Bambini iper-attivi, agitati e aggressivi

Bambini che non riescono a stare fermi al loro posto anche quando il tipo di attività lo richiederebbe, bambini che gridano e parlano fuori luogo, bambini in perenne agitazione, che urtano e spintonano gli amici durante il gioco, che spesso assumono atteggiamenti istrionici e, a volte, manifestano anche aggressività verso le cose o le persone. Quando questi comportamenti assumono rilevanza tale da sfuggire a ogni controllo, si parla di strutture caratteriali e, quindi, si definiscono questi soggetti come caratteriali. In presenza di soggetti veramente caratteriali la scuola vive una situazione veramente difficile e ha bisogno di aiuto. In questa sede, tenendo fede a quanto dichiarato in premessa, parleremo di comportamenti di questo tipo ma di grado non grave e, quindi, quasi sicuramente reversibili. La presenza di un bambino di questo tipo in classe genera diversi problemi: Anzitutto l'attività didattica risulta intralciata e ritardata, sia per il tempo che è necessario perdere per tentare di ricondurre il soggetto verso comportamenti accettabili, sia per la distrazione che le "performances" del soggetto in questione provocano nella classe. In secondo luogo, se viene meno l'equilibrio e la pazienza dell'insegnante (es.: insegnante che perde la calma e sbraita indecorosamente, ovvero insegnante che, completamente scoraggiato, "finge di non vedere") esso corre il rischio di perdere credibilità e anche rispetto da parte di tutta la classe che, in qualche modo, finisce con il considerare possibili comportamenti  come quelli del soggetto in questione. Accade anche, talvolta, che l'insegnante si lamenti coi genitori dell'alunno chiedendo loro di collaborare comportandosi con maggior severità e spesso queste lamentele dell'insegnante finiscono col compromettere i buoni rapporti con la famiglia. Infine, e non è cosa da sottovalutare, se il bambino caratteriale è anche aggressivo, la reazione degli altri sarà di rifiuto, per cui il soggetto verrà emarginato e, questo, probabilmente aggraverà la sua condizione.

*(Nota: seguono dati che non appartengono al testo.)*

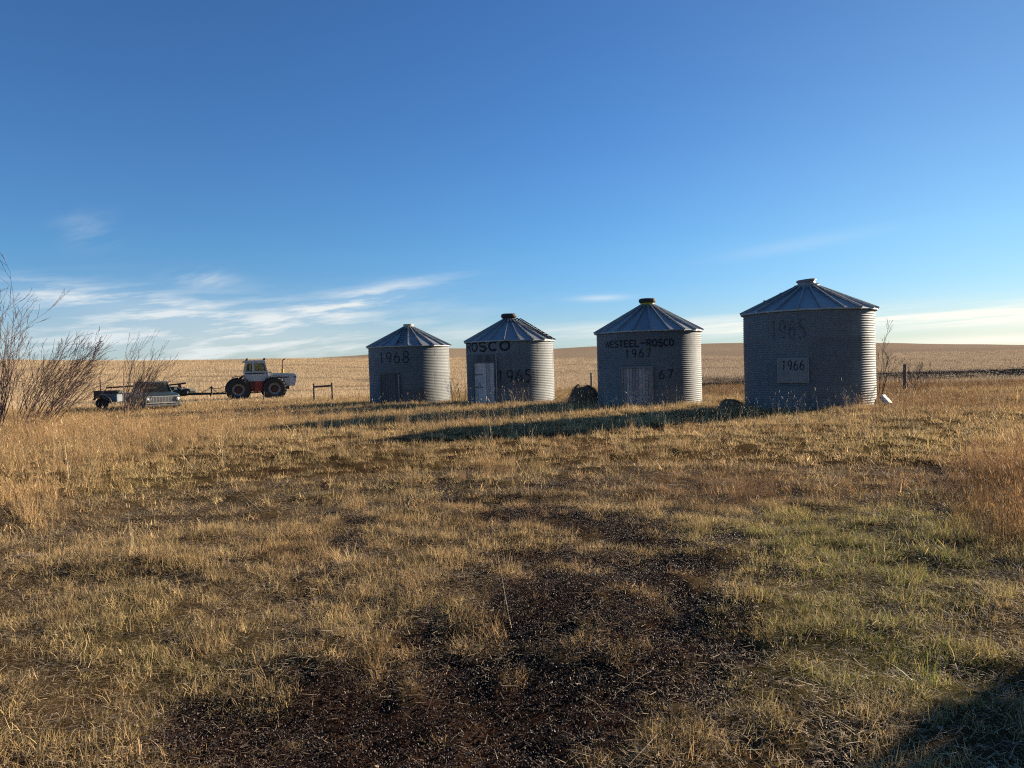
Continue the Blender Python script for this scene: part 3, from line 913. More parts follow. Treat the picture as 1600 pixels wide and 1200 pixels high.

Quale può considerarsi, allora, un comportamento adeguato da parte dell'adulto che si occupa del bambino caratteriale ? Occorreranno, anzitutto, nervi saldi, pazienza e comprensione. Soprattutto comprensione. Accade quasi sempre, infatti, che questi bambini siano trattati come "bambini cattivi" e siano poco amati. E poiché l'immagine che il bambino ha di sé dipende in gran parte dall'immagine che l'adulto mostra di avere di lui, inevitabilmente quel bambino finirà con sentirsi un bambino cattivo e non amato. Se questa situazione non viene prontamente corretta il bambino si chiuderà dentro il suo "cliché" di bambino cattivo e continuerà a comportarsi di conseguenza. Anche perché sarà l'unico modo per indurre l'adulto ad occuparsi di lui, sia pure per rimproverarlo e sanzionarlo. Comprensione, dunque, e ancora comprensione. Ma quale strategia adottare per rimuovere la situazione appena descritta ? L'obiettivo deve essere quello di far uscire il bambino dal "cliché" del quale è prigioniero. Per far questo occorre cominciare a fare una drastica distinzione fra il bambino e i suoi comportamenti. Il buon insegnante (ma questo vale per qualunque adulto si occupi del bambino) non dovrà né perdere la calma né "far finta di non vedere". Egli dovrà severamente riprovare i comportamenti scorretti, sempre e comunque. Ma, subito dopo, il bambino dovrà essere trattato serenamente e come tutti gli altri. Egli dovrà sentire che l'adulto rifiuta i suoi comportamenti cattivi ma lo accetta e lo ama come tutti gli altri. Pian piano questo atteggiamento dell'adulto indurrà anche il bambino a distinguere fra la sua persona e i suoi comportamenti, a capire che l'adulto non rifiuta lui come persona, ma semplicemente i suoi comportamenti, a rendersi conto che i suoi comportamenti, che possono essere corretti, sono cattivi, ma che lui non è un bambino cattivo senza possibilità di riscatto. Ed è, quindi, un bambino che può essere amato. Occorrerà del tempo, ma, alla fine, il nostro bambino si libererà dal "cliché" di bambino cattivo e normalizzerà il suo comportamento.